2. Couverture, semi-sweet, dark or white, chocolate comes in many yummy forms and fashions. According to International Cocoa Organisation (ICCO) statistics, which continent was, throughout the 18th, 19th and 20th centuries, host to the world's most gluttonous country in terms of chocolate consumption per capita?
3. Which bird, whose name has become synonymous with gluttony, is also known as the Solan Goose?
4. I hope you find this a big easy question: Of which American city did the law historian Morton J. Horwitz say, "gluttony is a way of life"?
5. The "Allegory of Gluttony and Lust" is a painting by which early Dutch painter, who also painted "The Garden of Earthly Delights"?
6. In what could be the most repulsive Monty Python sketch ever filmed, a morbidly obese man orders (and consumes) everything on the menu. Who played the gluttonous character of Mr. Creosote?
7. A literal translation of the Italian "il trionfo di gola" would be the triumph of the throat, however in English this is commonly called "the triumph of gluttony." What is "il trionfo di gola"?
8. This biblical king recorded in Judges 3 is the only man in the Bible who bears the description "a very fat man." He was assassinated by a left handed Israelite who lost his "cubit length" (18 inch) knife because he couldn't get it out of the king's fat rolls. Now that's just nasty. Who was the king?
9. In Dante's "Inferno," gluttons were punished terribly by being made to lie on the ground, covered in a cold and nasty mixture of hail, sleet and snow.

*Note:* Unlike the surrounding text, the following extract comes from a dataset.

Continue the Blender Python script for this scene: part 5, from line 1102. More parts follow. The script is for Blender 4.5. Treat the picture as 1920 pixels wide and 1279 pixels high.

Roald Dahl proposed a different punishment in his children's novel "Charlie and the Chocolate Factory." How is young Augustus Gloop punished for his gluttony in that book?
10. If one could define gluttony as eating what is not absolutely necessary then there is little doubt that one of history's greatest gluttons was Frenchman, Michel Lotito. He gained his fame from his unusual skill of being able to eat anything at all, particularly metal and glass. What was the professional name of this peculiar gourmand, who once ate an entire aeroplane from nose to tail?